In clustered hedge trading, what I should expect to get is the differential drift since the hedged portfolio would have for equation: r_h = r_f + β(r_m – r_f) – β(r_m – r_f) + Σϵ, with Σϵ being the sum of residuals tending to zero. There can be a profit only if I make this binary directional bet in the right direction making it a low volatility bet with low returns, but still taking up my time. This is exemplified by the red line on the chart. I can not call that alpha generation.

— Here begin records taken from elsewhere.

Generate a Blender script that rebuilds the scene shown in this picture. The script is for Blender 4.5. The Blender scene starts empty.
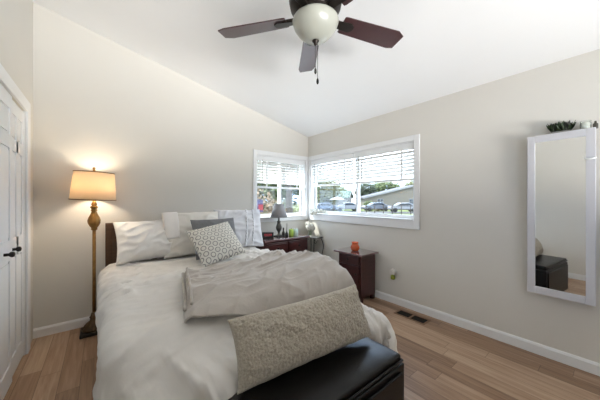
import bpy, bmesh, math, random
import numpy as np
from mathutils import Vector, Matrix, noise

C = bpy.context.scene.collection
SC = bpy.context.scene
R = math.radians
PI = math.pi

# ------------------------------------------------------------------ camera
YAW = 0.672
cam_d = bpy.data.cameras.new('camera')
cam_d.sensor_width = 36.0
cam_d.lens = 15.0
cam_d.clip_start = 0.03
cam_d.clip_end = 300
cam = bpy.data.objects.new('camera', cam_d)
C.objects.link(cam)
cam.location = (0, 0, 1.3)
cam.rotation_euler = (PI / 2, 0, -YAW)
SC.camera = cam

# ------------------------------------------------------------------ world, sun, added fill, exposure
W_SKY = 5.8
world = bpy.data.worlds.new('sky')
SC.world = world
world.use_nodes = True
wn = world.node_tree
wn.nodes.clear()
w_out = wn.nodes.new('ShaderNodeOutputWorld')
w_bg = wn.nodes.new('ShaderNodeBackground')
w_tc = wn.nodes.new('ShaderNodeTexCoord')
w_nz = wn.nodes.new('ShaderNodeTexNoise')
w_nz.inputs['Scale'].default_value = 2.2
w_nz.inputs['Detail'].default_value = 5
w_rp = wn.nodes.new('ShaderNodeValToRGB')
w_rp.color_ramp.elements[0].position = 0.42
w_rp.color_ramp.elements[0].color = (0.50, 0.68, 1.0, 1)
w_rp.color_ramp.elements[1].position = 0.62
w_rp.color_ramp.elements[1].color = (0.98, 0.99, 1.0, 1)
wn.links.new(w_tc.outputs['Generated'], w_nz.inputs['Vector'])
wn.links.new(w_nz.outputs['Fac'], w_rp.inputs['Fac'])
wn.links.new(w_rp.outputs['Color'], w_bg.inputs['Color'])
w_bg.inputs['Strength'].default_value = W_SKY
wn.links.new(w_bg.outputs['Background'], w_out.inputs['Surface'])

sun_d = bpy.data.lights.new('sun', 'SUN')
sun_d.energy = 7.5
sun_d.angle = R(1.0)
sun_d.color = (1.0, 0.95, 0.86)
sun = bpy.data.objects.new('sun', sun_d)
C.objects.link(sun)
sun.location = (-4, 9, 14)
sun.rotation_euler = Vector((0.33, -0.40, -0.86)).to_track_quat('-Z', 'Y').to_euler()


def area(name, loc, direction, sx, sy, power, col):
    d = bpy.data.lights.new(name, 'AREA')
    d.shape = 'RECTANGLE'
    d.size = sx
    d.size_y = sy
    d.energy = power
    d.color = col
    o = bpy.data.objects.new(name, d)
    C.objects.link(o)
    o.location = loc
    o.rotation_euler = Vector(direction).to_track_quat('-Z', 'Y').to_euler()
    return o


def portal(name, loc, direction, sx, sy):
    o = area(name, loc, direction, sx, sy, 1.0, (1, 1, 1))
    o.data.cycles.is_portal = True
    return o


# added unseen fill lamp lighting the ceiling from behind the camera, sky portals in the corner windows
area('added_ceiling_fill', (1.2, -4.9, 0.05), (0, 0.92, 0.40), 4.2, 0.9, 465.0, (0.99, 0.985, 0.975))
portal('portal_back', (2.34, 3.53, 1.5), (0, -1, 0), 0.98, 1.0)
portal('portal_right', (3.02, 2.40, 1.5), (-1, 0, 0), 1.0, 1.87)

SC.view_settings.view_transform = 'Standard'
SC.view_settings.look = 'None'
SC.view_settings.gamma = 1.0
SC.view_settings.use_curve_mapping = False
SC.view_settings.exposure = 0.42

# ------------------------------------------------------------------ room numbers
XL, XR, YB, YF = -0.50, 2.89, 3.40, -1.55
ZC = 2.42
SLOPE = 0.218


def ceil_z(x):
    return ZC + SLOPE * (XR - x)


# ------------------------------------------------------------------ materials
def mat(name):
    m = bpy.data.materials.new(name)
    m.use_nodes = True
    nt = m.node_tree
    b = nt.nodes['Principled BSDF']
    return m, nt, b


def lin(c):
    return tuple(((v / 255.0) / 12.92 if v / 255.0 <= 0.04045 else ((v / 255.0 + 0.055) / 1.055) ** 2.4) for v in c)


def plain(name, col, rough=0.6, metal=0.0, spec=0.5, var=0.06, scale=8.0, bump=0.0, bscale=60.0, sheen=0.0, coat=0.0, stretch=(1, 1, 1)):
    m, nt, b = mat(name)
    tc = nt.nodes.new('ShaderNodeTexCoord')
    mp = nt.nodes.new('ShaderNodeMapping')
    mp.inputs['Scale'].default_value = stretch
    nt.links.new(tc.outputs['Object'], mp.inputs['Vector'])
    nz = nt.nodes.new('ShaderNodeTexNoise')
    nz.inputs['Scale'].default_value = scale
    nz.inputs['Detail'].default_value = 4
    nt.links.new(mp.outputs['Vector'], nz.inputs['Vector'])
    rp = nt.nodes.new('ShaderNodeValToRGB')
    rp.color_ramp.elements[0].position = 0.3
    rp.color_ramp.elements[1].position = 0.7
    rp.color_ramp.elements[0].color = tuple(c * (1 - var) for c in col) + (1,)
    rp.color_ramp.elements[1].color = tuple(min(1, c * (1 + var)) for c in col) + (1,)
    nt.links.new(nz.outputs['Fac'], rp.inputs['Fac'])
    nt.links.new(rp.outputs['Color'], b.inputs['Base Color'])
    b.inputs['Roughness'].default_value = rough
    b.inputs['Metallic'].default_value = metal
    b.inputs['Specular IOR Level'].default_value = spec
    if sheen:
        b.inputs['Sheen Weight'].default_value = sheen
        b.inputs['Sheen Roughness'].default_value = 0.5
    if coat:
        b.inputs['Coat Weight'].default_value = coat
        b.inputs['Coat Roughness'].default_value = 0.15
    if bump:
        n2 = nt.nodes.new('ShaderNodeTexNoise')
        n2.inputs['Scale'].default_value = bscale
        n2.inputs['Detail'].default_value = 3
        nt.links.new(mp.outputs['Vector'], n2.inputs['Vector'])
        bp = nt.nodes.new('ShaderNodeBump')
        bp.inputs['Strength'].default_value = bump
        bp.inputs['Distance'].default_value = 0.01
        nt.links.new(n2.outputs['Fac'], bp.inputs['Height'])
        nt.links.new(bp.outputs['Normal'], b.inputs['Normal'])
    return m


def emit(name, col, strength):
    m, nt, b = mat(name)
    b.inputs['Base Color'].default_value = col + (1,)
    b.inputs['Emission Color'].default_value = col + (1,)
    b.inputs['Emission Strength'].default_value = strength
    return m


def math_node(nt, op, a, b=None, clamp=False):
    n = nt.nodes.new('ShaderNodeMath')
    n.operation = op
    n.use_clamp = clamp
    for i, v in enumerate((a, b)):
        if v is None:
            continue
        if isinstance(v, (int, float)):
            n.inputs[i].default_value = v
        else:
            nt.links.new(v, n.inputs[i])
    return n.outputs[0]


def floor_material():
    m, nt, b = mat('wood_plank_floor')
    tc = nt.nodes.new('ShaderNodeTexCoord')
    sp = nt.nodes.new('ShaderNodeSeparateXYZ')
    nt.links.new(tc.outputs['Object'], sp.inputs[0])
    PW, PL = 0.118, 0.95
    xs = math_node(nt, 'DIVIDE', sp.outputs['X'], PW)
    ix = math_node(nt, 'FLOOR', xs)
    fx = math_node(nt, 'FRACT', xs)
    wn1 = nt.nodes.new('ShaderNodeTexWhiteNoise')
    wn1.noise_dimensions = '1D'
    nt.links.new(ix, wn1.inputs['W'])
    ys = math_node(nt, 'ADD', math_node(nt, 'DIVIDE', sp.outputs['Y'], PL), math_node(nt, 'MULTIPLY', wn1.outputs['Value'], 7.3))
    iy = math_node(nt, 'FLOOR', ys)
    fy = math_node(nt, 'FRACT', ys)
    cb = nt.nodes.new('ShaderNodeCombineXYZ')
    nt.links.new(ix, cb.inputs[0])
    nt.links.new(iy, cb.inputs[1])
    wn2 = nt.nodes.new('ShaderNodeTexWhiteNoise')
    wn2.noise_dimensions = '3D'
    nt.links.new(cb.outputs[0], wn2.inputs['Vector'])
    # grain: noise stretched along Y, shifted per plank
    sh = nt.nodes.new('ShaderNodeVectorMath')
    sh.operation = 'MULTIPLY_ADD'
    nt.links.new(wn2.outputs['Color'], sh.inputs[0])
    sh.inputs[1].default_value = (9, 9, 9)
    nt.links.new(tc.outputs['Object'], sh.inputs[2])
    mp = nt.nodes.new('ShaderNodeMapping')
    mp.inputs['Scale'].default_value = (42, 2.4, 1)
    nt.links.new(sh.outputs[0], mp.inputs['Vector'])
    gz = nt.nodes.new('ShaderNodeTexNoise')
    gz.inputs['Scale'].default_value = 1.0
    gz.inputs['Detail'].default_value = 6
    gz.inputs['Roughness'].default_value = 0.62
    gz.inputs['Distortion'].default_value = 0.5
    nt.links.new(mp.outputs['Vector'], gz.inputs['Vector'])
    mix = math_node(nt, 'ADD', math_node(nt, 'MULTIPLY', wn2.outputs['Value'], 0.42), math_node(nt, 'MULTIPLY', gz.outputs['Fac'], 0.75))
    rp = nt.nodes.new('ShaderNodeValToRGB')
    el = rp.color_ramp.elements
    el[0].position = 0.22
    el[0].color = lin((106, 78, 56)) + (1,)
    el[1].position = 0.92
    el[1].color = lin((194, 167, 141)) + (1,)
    e = el.new(0.55)
    e.color = lin((156, 125, 100)) + (1,)
    nt.links.new(mix, rp.inputs['Fac'])
    # seams
    dx = math_node(nt, 'MULTIPLY', math_node(nt, 'MINIMUM', fx, math_node(nt, 'SUBTRACT', 1.0, fx)), PW)
    dy = math_node(nt, 'MULTIPLY', math_node(nt, 'MINIMUM', fy, math_node(nt, 'SUBTRACT', 1.0, fy)), PL)
    dm = math_node(nt, 'MINIMUM', dx, dy)
    seam = math_node(nt, 'LESS_THAN', dm, 0.0016)
    mx = nt.nodes.new('ShaderNodeMix')
    mx.data_type = 'RGBA'
    nt.links.new(math_node(nt, 'MULTIPLY', seam, 0.65), mx.inputs['Factor'])
    nt.links.new(rp.outputs['Color'], mx.inputs['A'])
    mx.inputs['B'].default_value = lin((70, 48, 34)) + (1,)
    nt.links.new(mx.outputs['Result'], b.inputs['Base Color'])
    b.inputs['Roughness'].default_value = 0.42
    bp = nt.nodes.new('ShaderNodeBump')
    bp.inputs['Strength'].default_value = 0.15
    bp.inputs['Distance'].default_value = 0.004
    nt.links.new(gz.outputs['Fac'], bp.inputs['Height'])
    nt.links.new(bp.outputs['Normal'], b.inputs['Normal'])
    return m


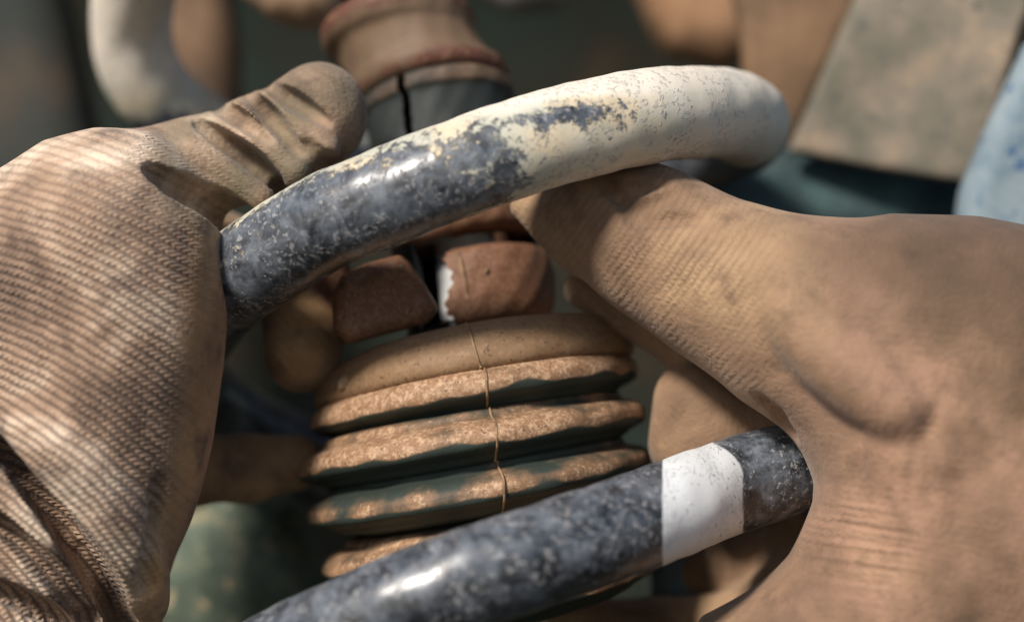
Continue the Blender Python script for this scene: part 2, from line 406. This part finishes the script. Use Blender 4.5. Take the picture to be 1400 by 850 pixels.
slab('teal_bracket', [(890, 740), (890, 900), (1010, 900), (1040, 800), (960, 740)], 380, 440, 25, 7,
     plain_mat('grey blue steel', ('33424a', '51646c', '61757b'), 0.6, size=90), 'grey blue steel strip under the lower coil', 'bracket')

# ------------------------------------------------------------------ coil spring
def spring():
    t = thing('coil_spring', 'dark blue coil spring with chipped paint and caked pale dust', 'coil spring', W(640, 900, 200))
    def df(x, y, back=False):
        u = min(abs((x - 645) / 392.0), 1.0); h = math.sqrt(1 - u*u) * 415
        return 300 - (y - 425) * 0.238 + (h if back else -h)
    def P(x, y, back=False, d=None): return W(x, y, df(x, y, back) if d is None else d)
    def go(keys, nm, dustf, markf=None, rscale=None, n=26):
        pts = catmull([P(*k) if len(k) < 4 else W(k[0], k[1], k[3]) for k in keys], n)
        # even spacing
        seg = np.concatenate([[0], np.cumsum(np.linalg.norm(np.diff(pts, axis=0), axis=1))]); L = seg[-1]
        s = np.arange(0, L, 6.0); pts = np.stack([np.interp(s, seg, pts[:, i]) for i in range(3)], 1)
        for _ in range(6): pts[1:-1] = (pts[:-2] + 2*pts[1:-1] + pts[2:]) / 4
        r = 66.0 + 0*s
        co, F, S, PH = tube(pts, r, 64)
        dirn = co - (np.repeat(pts, 64, 0).tolist() + [pts[0], pts[-1]] if len(co) != len(pts)*64 else np.repeat(pts, 64, 0))
        k = (D + co[:, 1]) / D; px = 700 + co[:, 0] / k; py = 425 - co[:, 2] / k
        at = np.stack([S, PH, dustf(px, py, dirn / 63.0, co[:, 1])], 1)
        mk = markf(px, py, dirn / 63.0) if markf else np.zeros(len(co))
        co = co + (dirn / 63.0) * (snoise(co, 60, 3) * 0.8)[:, None]
        return link_mesh(nm, co, F, MAT_COIL, t, attrs={'coil': at, 'mark': mk})
    # upper turn: from the left grip, front strand, right bend, back strand, up to the pale turn top left
    top = [(262, 452, False, 330), (310, 392), (430, 311), (500, 281), (600, 241), (700, 205), (800, 176), (900, 157),
           (985, 155, False, 190), (1020, 168, False, 330), (1000, 190, False, 470), (900, 226, False, 640), (700, 240, False, 760),
           (450, 235, False, 790), (300, 195, False, 730), (205, 120, False, 640), (180, 20, False, 560), (215, -90, False, 420), (320, -190, False, 250)]
    def dtop(px, py, n, y):
        a = np.interp(px, [300, 450, 620, 700, 800, 1100], [0.14, 0.16, 0.34, 0.52, 0.80, 0.88])
        up = np.clip(n[:, 2], -1, 1)
        v = a + 0.06 + 0.95 * np.clip(up - 0.42, 0, 1) - .22*np.clip(-up, 0, 1)*(px < 700) + .4*np.clip(-up - .8, 0, 1)*5*(px > 480) + 0.10 * np.exp(-((px - 330)/60)**2)
        v -= 0.60 * np.exp(-((px - 800)/58)**2 - ((py - 153)/20)**2)     # chipped patch
        v -= 0.12 * np.exp(-((px - 905)/45)**2 - ((py - 178)/20)**2)
        v = np.where((px < 420) & (py < 300) & ((y > 400) | (py < 60)), np.interp(py, [60, 150, 175], [1.1, .75, .1]), v)  # pale turn darkens at its lower bend: shadow painted as less dust
        v = np.where((y > 330) & (px > 600), 0.1, v)
        return v
    go(top, 'upper_turn', dtop)
    low = [(250, 1010, False, 60), (350, 920), (450, 869), (600, 806), (750, 755), (900, 702), (990, 668), (1075, 644, False, 90), (1150, 640, False, 230), (1150, 700, False, 430), (1040, 740, False, 540),
           (900, 730, False, 560), (640, 690, False, 640), (400, 620, False, 620), (270, 540, False, 520), (240, 480, False, 400)]
    def dlow(px, py, n, y):
        v = 0.02 + 0.30*np.clip(n[:, 2] - .2, 0, 1) + .3*np.clip(-n[:, 2] - .75, 0, 1)*4 + 0.1*np.exp(-((px-470)/80)**2)
        return np.where(y > 300, 0.05, v)
    def mlow(px, py, n):
        e = np.minimum((px - 905)/10.0, 1.0)
        r = 1 - ((px - 940)/78)**2 - np.clip((655 - py)/ 34, 0, 9)**2*0.35
        return np.where(n[:, 1] < 0.3, np.clip(np.minimum(0.5 + e*0.5, 0.5 + r*0.8), 0, 1), 0) * (py < 830)
    go(low, 'lower_turn', dlow, mlow)
    return t
spring()

# ------------------------------------------------------------------ bump stop with bellows, torn above the bellows
ELEV = ([20, 300, 430, 480, 540, 620, 700, 820], [.30, .24, .20, .16, .10, .06, .02, -.02])
ROLL = math.radians(10.0)
def ring_pt(cx, cy, r, th, dr=0.0):
    """th: 0 = right, pi/2 = nearest the camera, pi = left"""
    d = 300 - (cy - 425) * 0.238; k = (D + d) / D; e = np.interp(cy, *ELEV)
    c = W(cx, cy, d); R = (r + dr) * k; ce = math.sqrt(1 - e*e)
    x = R * math.cos(th); f = R * math.sin(th)
    v = np.array([x, -f * ce, f * e])
    cr, sr = math.cos(ROLL), math.sin(ROLL)
    return c + np.array([v[0]*cr - v[2]*sr, v[1], v[0]*sr + v[2]*cr])
def lathe(rings, th0=0.0, th1=2*math.pi, n=220, wob=1.5, thick=0, jag=0.0, seed=1):
    """rings: (cx, cy, r). returns co, faces, rim attr"""
    R = catmull(rings, 6); full = abs(th1 - th0 - 2*math.pi) < 1e-6
    rr = R[:, 2]; co = []; rim = []
    m = n if full else n + 1
    def surf(off):
        for i, (cx, cy, r) in enumerate(R):
            for j in range(m):
                u = j / n; a0, a1 = th0, th1
                if not full and jag:
                    a0 += jag * math.sin(i*.55 + seed) * .5 + jag*.4*math.sin(i*1.7); a1 += jag * math.sin(i*.43 + 2*seed) * .6 + jag*.3*math.sin(i*1.9)
                th = a0 + (a1 - a0) * u
                w = wob * (math.sin(3*th + cy*.03 + seed) + .6*math.sin(7*th + cy*.05) + .35*math.sin(17*th - cy*.11))
                co.append(ring_pt(cx, cy, r + off, th, w))
                lo, hi = rr[max(0, i-14):i+15].min(), rr[max(0, i-14):i+15].max()
                rim.append((r - lo) / (hi - lo + 8))
    surf(0); F = []; nr = len(R)
    for i in range(nr - 1):
        for j in range(n if full else n):
            j2 = (j + 1) % m if full else j + 1
            F.append((i*m+j, (i+1)*m+j, (i+1)*m+j2, i*m+j2))
    if thick:
        o = len(co); surf(-thick)
        for i in range(nr - 1):
            for j in range(n):
                j2 = (j + 1) % m if full else j + 1
                F.append((o+i*m+j, o+i*m+j2, o+(i+1)*m+j2, o+(i+1)*m+j))
            if not full:
                F.append((i*m, o+i*m, o+(i+1)*m, (i+1)*m)); F.append((i*m+n, (i+1)*m+n, o+(i+1)*m+n, o+i*m+n))
        for j in range(n):
            j2 = (j + 1) % m if full else j + 1
            F.append((j, j2, o+j2, o+j)); b = (nr-1)*m; F.append((b+j, o+b+j, o+b+j2, b+j2))
    return np.array(co), F, np.array(rim)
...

To have stocks in a cluster, they need to be highly correlated, hence the differential drift is small. But this would still require making a directional bet. All that was done was reduce volatility to such an extent that you are forcing your portfolio to get by below its efficient frontier. You sacrifice return for stability. It is a choice.

Understood the Jensen's Alpha in E[F(t)] = F(0)∙(1 + r_m + α)^t

Suppose that +α can be captured by Q, would the Zero-Beta line not assume the new normal at E[rm] from the Rf intercept?

@Karl, I would say no. This would be like extracting some alpha out of thin air.

The problem is in the two definitions of alpha. Quantopian uses the intercept of a regression line on the return axis while Jensen's alpha is what is above the average market return, an expression of portfolio management skills. The intercept will not change because you change its name.

Maybe I should have expressed this using:
E[r_q] = r_f + β(r_m – r_f) – β(r_m – r_f) + Σϵ = r_f + Σϵ where r_q is the Quantopian expected return.

Take it like this: if you go long r_f and short the equivalent of r_f in some manner, how much do you think you are going to get? I think you would get about the same as: β(r_m – r_f) – β(r_m – r_f).

What has not been shown to my satisfaction in the zero-beta simulations I have seen is: E[r_q] > E[r_m] when all expenses are included: commissions (including minimums), slippage, margin and leveraging fees. This does not even touch the problem of shorts availability when your program wants them.